**TASK REQUIREMENTS**
For the copy, please give all of the data again exactly and leave the pictures out.

**DATA BLOCK**
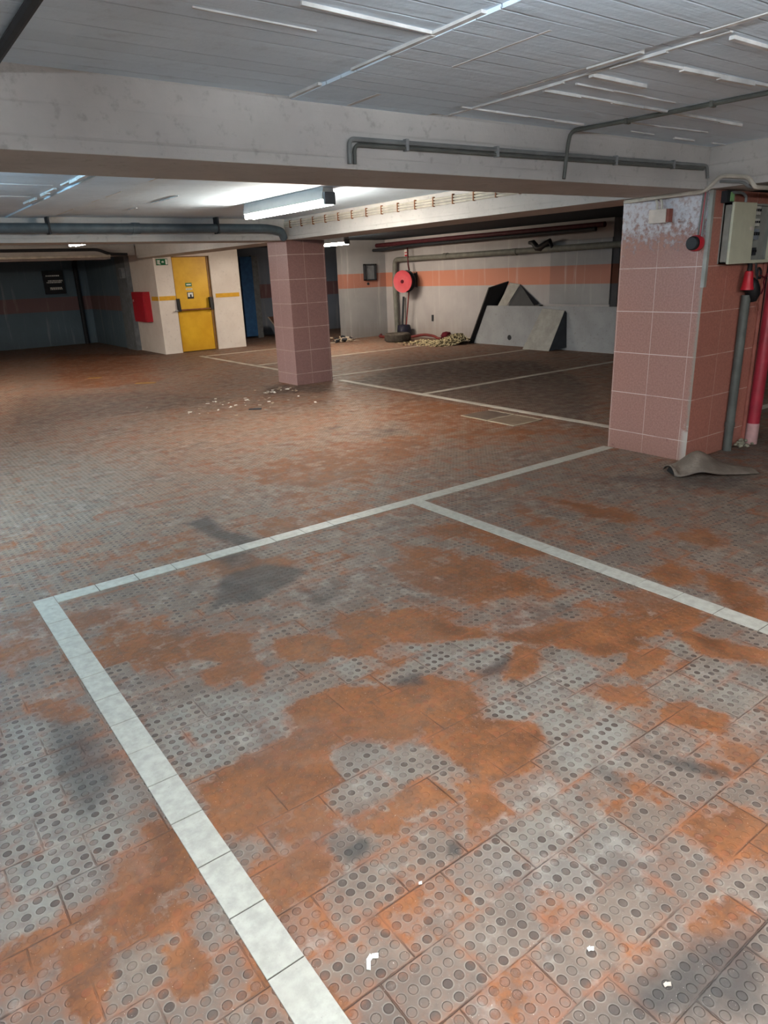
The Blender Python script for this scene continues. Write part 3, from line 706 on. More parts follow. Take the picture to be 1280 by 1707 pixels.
lamp(.85, -.45, 1.05, 'lamp with bluish tubes on the ceiling above the camera', tube_cool, 2.0, .02)
lamp(-.6, 4.3, 6.0, 'lamp with bluish tubes in the left bay', emit('lamp_tube_glow_blue', (.5, .80, 1.0, 1), TUBE_L), 2.04, .02)
lamp(-.6, 11.2, 12.8, 'unseen fill lamp added in the far left bay', emit('fill_tube_glow_left', (1, .84, .66, 1), FILL_F), 2.04, .02)  # added out of view to brighten the dark left end
lamp(3.4, -1.6, 0.0, 'unseen fill lamp added above the bays right of the camera', emit('fill_tube_glow_right', (1, .95, .9, 1), FILL_S), 1.97, .02)  # added out of view as fill from the right
lamp(-1.6, -1.6, 0.0, 'unseen fill lamp added behind the camera on the left', tube_cool, 1.97, .02)  # added out of view as fill from behind; shares the cool tubes

# ================================================================== PIPES ON BEAMS AND CEILING
def clip(bm, x, y, z, d, r=.013, w=.012): pass
# front beam: long double conduit with a drop at the left end
t = thing('conduit', (3.4, 2.885, 1.955), 'grey double conduit running along the face of the front beam', 'conduit')
bm = B(); tube(bm, [(1.972, 2.886, 1.965), (1.975, 2.886, 2.066), (4.90, 2.886, 2.092), (4.92, 2.884, 2.015)], .011, 8, bend=.03); obj('pipe', bm, M['conduit'], t, True)
bm = B(); tube(bm, [(2.0, 2.886, 1.965), (2.002, 2.886, 2.044), (4.86, 2.886, 2.068)], .009, 8, bend=.03); obj('pipe', bm, M['greypipe'], t, True)
for x in (2.3, 2.9, 3.9, 4.5):
    bm = B(); z = 2.056+(x-1.975)*.0089; box(bm, x-.008, x+.008, 2.872, 2.902, z-.025, z+.027, .003); obj('pipe_clip', bm, M['steel'], t)
t = thing('conduit', (3.45, 2.885, 1.955), 'thin conduit crossing the ceiling and dropping down the front beam', 'conduit')
bm = B(); tube(bm, [(3.70, -.5, ZC-.011), (3.62, 1.4, ZC-.011), (3.53, 2.5, ZC-.011), (3.46, 2.868, ZC-.012), (3.445, 2.874, 2.12), (3.425, 2.874, 1.955)], .011, 8, bend=.035); obj('pipe', bm, M['greypipe'], t, True)
for y in (2.55, 2.1, 1.7):
    bm = B(); x = 3.53+(2.5-y)*.083; box(bm, x-.02, x+.02, y-.008, y+.008, ZC-.026, ZC+.002, .003); obj('pipe_clip', bm, M['greypipe'], t)
bm = B(); tube(bm, [(.56, -2, ZC-.02), (.562, 2.88, ZC-.02)], .016, 8)
tag(obj('ceiling_cable', bm, M['dark'], smooth=True), 'dark cable line on the ceiling at the top left corner', 'cable')
# conduits at the head of the near pillar
t = thing('conduit', (4.93, 2.9, 1.94), 'pale bent conduit curling round the head of the near pillar', 'conduit')
bm = B(); tube(bm, [(4.985, 3.58, 1.93), (4.932, 3.3, 1.932), (4.932, 2.90, 1.935), (4.932, 2.80, 2.022), (4.932, 2.60, 1.99), (4.932, 2.56, 1.925), (5.3, 2.55, 1.925), (6.3, 2.55, 1.925)], .014, 8, bend=.04); obj('pipe', bm, M['pale_conduit'], t, True)
bm = B(); tube(bm, [(4.936, 2.80, 1.985), (4.936, 2.64, 1.965), (4.94, 2.60, 1.93), (5.3, 2.60, 1.93), (5.9, 2.62, 1.93)], .009, 8, bend=.03); obj('pipe', bm, M['conduit'], t, True)
# stacked conduits with straps on the long beam
t = thing('cable_tray', (4.935, 6.5, 2.08), 'row of pale conduits held by dark straps along the long beam', 'cable tray')
for k in range(3):
    bm = B(); z = 2.165-.026*k; tube(bm, [(4.938, 3.5, z-.012), (4.938, 8.84, z)], .0105, 8); obj('pipe', bm, M['pale_conduit'], t, True)
for i in range(18):
    y = 3.75+i*.29; bm = B(); box(bm, 4.924, 4.95, y-.007, y+.007, 2.09, 2.18, .002); obj('strap', bm, M['rusty'], t)
# thick drain pipe in front of the middle beam
t = thing('drain_pipe', (1, 8.66, 2.02), 'thick blue-grey drain pipe running below the left ceiling', 'pipe')
bm = B(); tube(bm, [(-4.9, 8.68, 2.083), (4.6, 8.68, 2.083), (4.82, 8.72, 2.05), (4.88, 8.78, 1.97)], .052, 16, bend=.15); obj('pipe', bm, M['pvc'], t, True)
for x in (2.85, -.5):
    bm = B(); tube(bm, [(x, 8.68, 2.083), (x+.09, 8.68, 2.083)], .060, 16); obj('pipe_collar', bm, M['pvc'], t, True)
for x in (1.95, 3.9):
    bm = B(); box(bm, x-.01, x+.01, 8.62, 8.75, 2.02, ZC+.001); obj('hanger', bm, M['dark'], t)
bm = B(); tube(bm, [(-4.9, 14.98, 2.12), (4.2, 14.98, 2.12), (4.4, 14.98, 2.03), (4.75, 14.98, 2.02)], .03, 10, bend=.1)
tag(obj('drain_pipe', bm, M['dark'], smooth=True), 'dark pipe running along the farthest beam at left', 'pipe')
bm = B(); tube(bm, [(-4.9, 14.6, 1.985), (4.3, 14.6, 1.985)], .024, 10)
tag(obj('conduit', bm, M['pale_conduit'], smooth=True), 'straight pale pipe hung in front of the dark left wall', 'pipe')
for x in (2.9, ): pass
# ================================================================== NEAR PILLAR FITTINGS
# beige junction box
t = thing('junction_box', (4.97, 3.265, 1.755), 'small cream junction box with brown side under the beam, on the near pillar', 'junction box')
bm = B(); box(bm, 4.945, 5.0, 3.195, 3.335, 1.757, 1.852, .004); obj('box_body', bm, M['boxcream'], t)
bm = B(); box(bm, 4.95, 4.998, 3.172, 3.195, 1.760, 1.850, .003); obj('side_cover', bm, M['brownside'], t)
for dy in (.025, -.015):
    bm = B(); tube(bm, [(4.975, 3.265+dy, 1.85), (4.975, 3.265+dy, 1.90), (4.96, 3.285+dy, 1.935)], .008, 8, bend=.02); obj('cable_entry', bm, M['pale_conduit'], t, True)
# fire alarm sounder
t = thing('alarm_sounder', (4.95, 2.955, 1.55), 'round red fire alarm sounder with black face on the near pillar', 'alarm sounder')
bm = B(); lathe(bm, [(.052, 0), (.055, .01), (.055, .045), (.050, .055)], (5.0, 2.955, 1.603), (-1, 0, 0), 28); obj('housing', bm, M['red'], t, True)
bm = B(); lathe(bm, [(.048, .054), (.047, .075), (.040, .083), (.0, .084)], (5.0, 2.955, 1.603), (-1, 0, 0), 28); obj('face', bm, M['black'], t, True)
for dy, m_ in ((-.03, 'conduit'), (.0, 'conduit'), (-.018, 'redpipe')):
    bm = B(); tube(bm, [(4.988, 2.955+dy, 1.64), (4.988, 2.94+dy*.8, 1.935)], .006, 8); obj('feed_pipe', bm, M[m_], t, True)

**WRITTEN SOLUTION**
The Blender Python script for this scene continues. Write part 3, from line 706 on. More parts follow. Take the picture to be 1280 by 1707 pixels.
lamp(.85, -.45, 1.05, 'lamp with bluish tubes on the ceiling above the camera', tube_cool, 2.0, .02)
lamp(-.6, 4.3, 6.0, 'lamp with bluish tubes in the left bay', emit('lamp_tube_glow_blue', (.5, .80, 1.0, 1), TUBE_L), 2.04, .02)
lamp(-.6, 11.2, 12.8, 'unseen fill lamp added in the far left bay', emit('fill_tube_glow_left', (1, .84, .66, 1), FILL_F), 2.04, .02)  # added out of view to brighten the dark left end
lamp(3.4, -1.6, 0.0, 'unseen fill lamp added above the bays right of the camera', emit('fill_tube_glow_right', (1, .95, .9, 1), FILL_S), 1.97, .02)  # added out of view as fill from the right
lamp(-1.6, -1.6, 0.0, 'unseen fill lamp added behind the camera on the left', tube_cool, 1.97, .02)  # added out of view as fill from behind; shares the cool tubes

# ================================================================== PIPES ON BEAMS AND CEILING
def clip(bm, x, y, z, d, r=.013, w=.012): pass
# front beam: long double conduit with a drop at the left end
t = thing('conduit', (3.4, 2.885, 1.955), 'grey double conduit running along the face of the front beam', 'conduit')
bm = B(); tube(bm, [(1.972, 2.886, 1.965), (1.975, 2.886, 2.066), (4.90, 2.886, 2.092), (4.92, 2.884, 2.015)], .011, 8, bend=.03); obj('pipe', bm, M['conduit'], t, True)
bm = B(); tube(bm, [(2.0, 2.886, 1.965), (2.002, 2.886, 2.044), (4.86, 2.886, 2.068)], .009, 8, bend=.03); obj('pipe', bm, M['greypipe'], t, True)
for x in (2.3, 2.9, 3.9, 4.5):
    bm = B(); z = 2.056+(x-1.975)*.0089; box(bm, x-.008, x+.008, 2.872, 2.902, z-.025, z+.027, .003); obj('pipe_clip', bm, M['steel'], t)
t = thing('conduit', (3.45, 2.885, 1.955), 'thin conduit crossing the ceiling and dropping down the front beam', 'conduit')
bm = B(); tube(bm, [(3.70, -.5, ZC-.011), (3.62, 1.4, ZC-.011), (3.53, 2.5, ZC-.011), (3.46, 2.868, ZC-.012), (3.445, 2.874, 2.12), (3.425, 2.874, 1.955)], .011, 8, bend=.035); obj('pipe', bm, M['greypipe'], t, True)
for y in (2.55, 2.1, 1.7):
    bm = B(); x = 3.53+(2.5-y)*.083; box(bm, x-.02, x+.02, y-.008, y+.008, ZC-.026, ZC+.002, .003); obj('pipe_clip', bm, M['greypipe'], t)
bm = B(); tube(bm, [(.56, -2, ZC-.02), (.562, 2.88, ZC-.02)], .016, 8)
tag(obj('ceiling_cable', bm, M['dark'], smooth=True), 'dark cable line on the ceiling at the top left corner', 'cable')
# conduits at the head of the near pillar
t = thing('conduit', (4.93, 2.9, 1.94), 'pale bent conduit curling round the head of the near pillar', 'conduit')
bm = B(); tube(bm, [(4.985, 3.58, 1.93), (4.932, 3.3, 1.932), (4.932, 2.90, 1.935), (4.932, 2.80, 2.022), (4.932, 2.60, 1.99), (4.932, 2.56, 1.925), (5.3, 2.55, 1.925), (6.3, 2.55, 1.925)], .014, 8, bend=.04); obj('pipe', bm, M['pale_conduit'], t, True)
bm = B(); tube(bm, [(4.936, 2.80, 1.985), (4.936, 2.64, 1.965), (4.94, 2.60, 1.93), (5.3, 2.60, 1.93), (5.9, 2.62, 1.93)], .009, 8, bend=.03); obj('pipe', bm, M['conduit'], t, True)
# stacked conduits with straps on the long beam
t = thing('cable_tray', (4.935, 6.5, 2.08), 'row of pale conduits held by dark straps along the long beam', 'cable tray')
for k in range(3):
    bm = B(); z = 2.165-.026*k; tube(bm, [(4.938, 3.5, z-.012), (4.938, 8.84, z)], .0105, 8); obj('pipe', bm, M['pale_conduit'], t, True)
for i in range(18):
    y = 3.75+i*.29; bm = B(); box(bm, 4.924, 4.95, y-.007, y+.007, 2.09, 2.18, .002); obj('strap', bm, M['rusty'], t)
# thick drain pipe in front of the middle beam
t = thing('drain_pipe', (1, 8.66, 2.02), 'thick blue-grey drain pipe running below the left ceiling', 'pipe')
bm = B(); tube(bm, [(-4.9, 8.68, 2.083), (4.6, 8.68, 2.083), (4.82, 8.72, 2.05), (4.88, 8.78, 1.97)], .052, 16, bend=.15); obj('pipe', bm, M['pvc'], t, True)
for x in (2.85, -.5):
    bm = B(); tube(bm, [(x, 8.68, 2.083), (x+.09, 8.68, 2.083)], .060, 16); obj('pipe_collar', bm, M['pvc'], t, True)
for x in (1.95, 3.9):
    bm = B(); box(bm, x-.01, x+.01, 8.62, 8.75, 2.02, ZC+.001); obj('hanger', bm, M['dark'], t)
bm = B(); tube(bm, [(-4.9, 14.98, 2.12), (4.2, 14.98, 2.12), (4.4, 14.98, 2.03), (4.75, 14.98, 2.02)], .03, 10, bend=.1)
tag(obj('drain_pipe', bm, M['dark'], smooth=True), 'dark pipe running along the farthest beam at left', 'pipe')
bm = B(); tube(bm, [(-4.9, 14.6, 1.985), (4.3, 14.6, 1.985)], .024, 10)
tag(obj('conduit', bm, M['pale_conduit'], smooth=True), 'straight pale pipe hung in front of the dark left wall', 'pipe')
for x in (2.9, ): pass
# ================================================================== NEAR PILLAR FITTINGS
# beige junction box
t = thing('junction_box', (4.97, 3.265, 1.755), 'small cream junction box with brown side under the beam, on the near pillar', 'junction box')
bm = B(); box(bm, 4.945, 5.0, 3.195, 3.335, 1.757, 1.852, .004); obj('box_body', bm, M['boxcream'], t)
bm = B(); box(bm, 4.95, 4.998, 3.172, 3.195, 1.760, 1.850, .003); obj('side_cover', bm, M['brownside'], t)
for dy in (.025, -.015):
    bm = B(); tube(bm, [(4.975, 3.265+dy, 1.85), (4.975, 3.265+dy, 1.90), (4.96, 3.285+dy, 1.935)], .008, 8, bend=.02); obj('cable_entry', bm, M['pale_conduit'], t, True)
# fire alarm sounder
t = thing('alarm_sounder', (4.95, 2.955, 1.55), 'round red fire alarm sounder with black face on the near pillar', 'alarm sounder')
bm = B(); lathe(bm, [(.052, 0), (.055, .01), (.055, .045), (.050, .055)], (5.0, 2.955, 1.603), (-1, 0, 0), 28); obj('housing', bm, M['red'], t, True)
bm = B(); lathe(bm, [(.048, .054), (.047, .075), (.040, .083), (.0, .084)], (5.0, 2.955, 1.603), (-1, 0, 0), 28); obj('face', bm, M['black'], t, True)
for dy, m_ in ((-.03, 'conduit'), (.0, 'conduit'), (-.018, 'redpipe')):
    bm = B(); tube(bm, [(4.988, 2.955+dy, 1.64), (4.988, 2.94+dy*.8, 1.935)], .006, 8); obj('feed_pipe', bm, M[m_], t, True)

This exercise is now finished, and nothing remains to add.